By Kevin E. Noonan --
The potential effect of the Supreme Court's ruling in KSR Int'l Co.
v. Teleflex Inc. on practice before the U.S. Patent and Trademark Office has created
the most anxiety among patent applicants and their representatives at the
patent bar. This is because the opinion is replete with dicta that can be
interpreted (and, more importantly, misinterpreted) to both make it easier to
assert a prima facie obviousness determination and make it harder to overcome
such a
case. Thus, tea leaf-reading commentators and the blogosphere have
chattered for days about these effects, without of course any evidence as a
basis.
Today the Patent Office has provided a first look into
how it will react to KSR, in the form of a memo from Margaret A. Focarino,
Deputy Commissioner for Patent Operations. The memo has four main points:
1. The KSR opinion reasserts the primacy of four Graham v.
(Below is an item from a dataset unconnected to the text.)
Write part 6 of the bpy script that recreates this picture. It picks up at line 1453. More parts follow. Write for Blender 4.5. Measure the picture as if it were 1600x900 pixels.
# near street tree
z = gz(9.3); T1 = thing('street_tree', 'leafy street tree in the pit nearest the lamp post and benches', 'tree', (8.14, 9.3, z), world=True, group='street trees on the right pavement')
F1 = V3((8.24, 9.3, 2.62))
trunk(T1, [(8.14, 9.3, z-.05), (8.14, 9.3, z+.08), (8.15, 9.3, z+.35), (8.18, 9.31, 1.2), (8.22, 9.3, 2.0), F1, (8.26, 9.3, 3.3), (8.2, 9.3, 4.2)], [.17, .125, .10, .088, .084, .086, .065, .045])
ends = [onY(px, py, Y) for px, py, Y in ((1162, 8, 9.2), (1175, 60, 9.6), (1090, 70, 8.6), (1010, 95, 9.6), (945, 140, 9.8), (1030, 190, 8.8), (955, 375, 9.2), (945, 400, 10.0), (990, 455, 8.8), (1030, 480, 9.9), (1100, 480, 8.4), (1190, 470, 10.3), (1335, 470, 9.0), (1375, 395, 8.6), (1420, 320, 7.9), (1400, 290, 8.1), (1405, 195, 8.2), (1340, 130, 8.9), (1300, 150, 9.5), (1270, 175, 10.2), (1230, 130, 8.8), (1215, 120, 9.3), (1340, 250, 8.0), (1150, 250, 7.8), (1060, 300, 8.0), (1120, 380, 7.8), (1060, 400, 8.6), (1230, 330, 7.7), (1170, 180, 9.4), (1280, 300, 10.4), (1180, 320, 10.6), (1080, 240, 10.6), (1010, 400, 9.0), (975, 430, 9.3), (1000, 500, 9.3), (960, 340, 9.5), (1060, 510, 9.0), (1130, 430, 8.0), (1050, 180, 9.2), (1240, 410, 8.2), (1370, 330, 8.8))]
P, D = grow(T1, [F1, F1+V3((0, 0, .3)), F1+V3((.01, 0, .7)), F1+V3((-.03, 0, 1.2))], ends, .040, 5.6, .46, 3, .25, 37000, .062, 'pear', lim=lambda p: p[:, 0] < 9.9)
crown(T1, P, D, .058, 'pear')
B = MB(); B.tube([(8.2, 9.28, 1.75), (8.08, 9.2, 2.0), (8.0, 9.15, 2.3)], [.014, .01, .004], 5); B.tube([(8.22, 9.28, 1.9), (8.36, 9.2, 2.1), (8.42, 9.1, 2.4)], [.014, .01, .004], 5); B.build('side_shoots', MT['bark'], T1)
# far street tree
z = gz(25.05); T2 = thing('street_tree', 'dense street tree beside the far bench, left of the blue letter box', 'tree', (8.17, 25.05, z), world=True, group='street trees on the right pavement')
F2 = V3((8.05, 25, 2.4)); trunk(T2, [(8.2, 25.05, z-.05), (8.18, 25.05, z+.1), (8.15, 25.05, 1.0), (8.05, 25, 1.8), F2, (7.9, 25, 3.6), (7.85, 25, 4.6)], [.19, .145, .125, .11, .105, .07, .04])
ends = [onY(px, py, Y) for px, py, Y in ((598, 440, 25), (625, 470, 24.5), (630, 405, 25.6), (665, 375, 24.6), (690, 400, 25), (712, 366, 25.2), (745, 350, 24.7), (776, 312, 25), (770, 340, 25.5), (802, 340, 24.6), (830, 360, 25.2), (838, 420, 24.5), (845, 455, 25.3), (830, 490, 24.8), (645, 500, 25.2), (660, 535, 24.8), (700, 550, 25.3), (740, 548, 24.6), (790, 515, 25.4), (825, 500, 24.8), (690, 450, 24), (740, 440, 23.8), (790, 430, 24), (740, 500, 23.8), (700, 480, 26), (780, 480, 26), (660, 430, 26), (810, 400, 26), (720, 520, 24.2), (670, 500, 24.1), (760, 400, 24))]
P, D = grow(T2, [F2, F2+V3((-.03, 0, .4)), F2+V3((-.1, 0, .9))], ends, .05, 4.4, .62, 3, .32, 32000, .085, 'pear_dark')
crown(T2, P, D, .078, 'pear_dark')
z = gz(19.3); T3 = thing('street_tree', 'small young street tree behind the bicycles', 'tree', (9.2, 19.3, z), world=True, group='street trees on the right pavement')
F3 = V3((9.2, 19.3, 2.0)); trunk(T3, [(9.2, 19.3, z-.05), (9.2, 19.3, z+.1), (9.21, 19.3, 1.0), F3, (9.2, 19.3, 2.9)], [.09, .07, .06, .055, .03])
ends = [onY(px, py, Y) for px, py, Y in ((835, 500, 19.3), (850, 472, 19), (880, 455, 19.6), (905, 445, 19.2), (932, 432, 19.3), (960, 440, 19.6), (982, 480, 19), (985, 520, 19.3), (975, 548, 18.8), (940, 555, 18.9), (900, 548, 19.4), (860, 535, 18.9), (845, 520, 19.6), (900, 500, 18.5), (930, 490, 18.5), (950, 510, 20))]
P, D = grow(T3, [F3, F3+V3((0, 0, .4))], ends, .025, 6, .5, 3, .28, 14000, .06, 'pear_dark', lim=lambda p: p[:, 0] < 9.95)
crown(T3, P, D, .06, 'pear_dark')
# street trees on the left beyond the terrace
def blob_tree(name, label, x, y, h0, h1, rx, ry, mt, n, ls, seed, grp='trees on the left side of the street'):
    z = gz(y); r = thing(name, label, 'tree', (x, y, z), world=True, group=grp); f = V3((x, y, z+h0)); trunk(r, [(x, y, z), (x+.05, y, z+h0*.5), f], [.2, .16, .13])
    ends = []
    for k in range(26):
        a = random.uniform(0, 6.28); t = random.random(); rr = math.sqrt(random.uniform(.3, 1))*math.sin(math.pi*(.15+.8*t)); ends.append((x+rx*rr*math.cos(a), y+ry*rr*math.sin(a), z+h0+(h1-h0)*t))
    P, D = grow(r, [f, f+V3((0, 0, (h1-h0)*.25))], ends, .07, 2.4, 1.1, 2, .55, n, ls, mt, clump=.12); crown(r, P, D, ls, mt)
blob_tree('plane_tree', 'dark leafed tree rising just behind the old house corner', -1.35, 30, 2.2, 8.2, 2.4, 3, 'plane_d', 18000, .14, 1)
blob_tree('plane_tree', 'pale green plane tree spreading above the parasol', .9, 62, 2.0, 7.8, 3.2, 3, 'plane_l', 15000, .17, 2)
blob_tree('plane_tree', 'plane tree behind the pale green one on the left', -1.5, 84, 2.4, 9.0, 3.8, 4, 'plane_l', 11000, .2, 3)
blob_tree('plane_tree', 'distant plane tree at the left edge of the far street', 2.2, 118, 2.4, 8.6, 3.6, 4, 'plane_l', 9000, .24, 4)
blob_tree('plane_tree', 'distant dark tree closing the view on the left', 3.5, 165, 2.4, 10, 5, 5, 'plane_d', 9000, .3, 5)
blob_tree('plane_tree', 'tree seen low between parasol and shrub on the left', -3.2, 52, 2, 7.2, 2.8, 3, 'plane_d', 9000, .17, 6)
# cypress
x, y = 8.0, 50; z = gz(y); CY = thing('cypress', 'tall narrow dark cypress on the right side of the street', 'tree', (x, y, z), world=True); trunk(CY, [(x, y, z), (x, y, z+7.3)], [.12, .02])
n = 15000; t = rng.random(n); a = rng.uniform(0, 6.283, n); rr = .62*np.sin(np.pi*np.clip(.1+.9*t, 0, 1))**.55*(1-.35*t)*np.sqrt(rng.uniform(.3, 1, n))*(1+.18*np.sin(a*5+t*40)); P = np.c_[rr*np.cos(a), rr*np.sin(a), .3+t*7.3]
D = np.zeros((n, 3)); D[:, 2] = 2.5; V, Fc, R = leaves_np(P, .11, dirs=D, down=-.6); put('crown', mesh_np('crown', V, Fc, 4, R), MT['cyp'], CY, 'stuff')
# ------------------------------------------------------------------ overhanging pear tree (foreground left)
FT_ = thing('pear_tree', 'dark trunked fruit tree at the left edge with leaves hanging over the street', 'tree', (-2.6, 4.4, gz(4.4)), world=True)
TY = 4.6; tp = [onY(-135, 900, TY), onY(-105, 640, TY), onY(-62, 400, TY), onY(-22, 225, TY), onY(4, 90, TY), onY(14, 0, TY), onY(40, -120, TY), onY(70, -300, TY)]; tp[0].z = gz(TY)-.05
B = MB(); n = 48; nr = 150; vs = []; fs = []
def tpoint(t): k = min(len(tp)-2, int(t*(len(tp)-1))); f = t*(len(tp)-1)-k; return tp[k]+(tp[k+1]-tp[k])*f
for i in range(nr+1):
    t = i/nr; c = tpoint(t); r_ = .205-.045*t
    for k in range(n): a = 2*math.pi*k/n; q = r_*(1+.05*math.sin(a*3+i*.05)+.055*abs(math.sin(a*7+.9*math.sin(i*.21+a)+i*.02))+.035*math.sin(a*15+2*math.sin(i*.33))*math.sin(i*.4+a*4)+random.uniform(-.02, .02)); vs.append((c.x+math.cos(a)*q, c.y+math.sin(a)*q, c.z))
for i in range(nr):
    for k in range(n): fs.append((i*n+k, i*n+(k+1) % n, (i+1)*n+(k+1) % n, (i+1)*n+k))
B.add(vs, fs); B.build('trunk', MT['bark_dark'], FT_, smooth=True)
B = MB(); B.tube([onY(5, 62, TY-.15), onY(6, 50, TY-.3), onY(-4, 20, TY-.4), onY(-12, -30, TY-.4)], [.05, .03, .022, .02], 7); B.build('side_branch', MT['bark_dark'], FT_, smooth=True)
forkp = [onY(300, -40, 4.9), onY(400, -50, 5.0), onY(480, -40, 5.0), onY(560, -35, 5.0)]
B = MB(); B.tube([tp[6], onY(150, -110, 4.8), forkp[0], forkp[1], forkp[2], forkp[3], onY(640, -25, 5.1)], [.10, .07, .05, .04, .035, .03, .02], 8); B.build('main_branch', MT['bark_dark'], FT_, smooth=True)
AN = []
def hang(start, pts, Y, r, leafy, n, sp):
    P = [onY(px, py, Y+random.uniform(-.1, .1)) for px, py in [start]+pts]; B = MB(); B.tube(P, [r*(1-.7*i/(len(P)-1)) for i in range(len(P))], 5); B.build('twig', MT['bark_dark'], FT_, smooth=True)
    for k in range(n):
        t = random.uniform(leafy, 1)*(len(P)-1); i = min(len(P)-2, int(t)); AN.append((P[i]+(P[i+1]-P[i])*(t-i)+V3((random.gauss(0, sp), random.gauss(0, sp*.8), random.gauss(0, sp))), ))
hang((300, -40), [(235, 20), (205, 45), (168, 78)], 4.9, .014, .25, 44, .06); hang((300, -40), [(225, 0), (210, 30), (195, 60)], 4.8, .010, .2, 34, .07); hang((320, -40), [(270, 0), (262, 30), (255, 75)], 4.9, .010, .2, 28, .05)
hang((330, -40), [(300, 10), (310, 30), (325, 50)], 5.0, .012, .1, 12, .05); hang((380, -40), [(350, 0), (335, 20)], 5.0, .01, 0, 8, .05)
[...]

John Deere Co. of Kansas City factors for determining obviousness;
2. The Court did not overturn the Federal Circuit's "teaching-suggestion-motivation" (TSM) test, which provides a "useful insight" in making an obviousness determination under Graham;
3. The Court did criticize application of the TSM test rigidly to require an explicit showing of teaching, suggestion or motivation to combine prior art references to achieve the claimed invention; and
4. Perhaps most importantly, the Court continued to require that a prima facie obviousness case requires an apparent reason why a person of ordinary skill in the art would combine the references, and that the analysis must be made explicit. (Boldface in original).
The memo ends with the exhortation that:
Therefore, in formulating a rejection under 35 U.S.C. 103(a) based upon a combination of prior art elements, it remains necessary to identify the reason why a person of ordinary skill in the art would have combined the prior art elements in the manner claimed. (Boldface in original).
Although it remains too early to tell how these guidelines will be implemented by individual Examiners, it is gratifying to see that Patent Office officials recognize the essentially conservative approach taken by the Supreme Court in its KSR opinion, and that the much-anticipated (and greatly-feared) upheaval in how obviousness is to be determined is not supported by the opinion.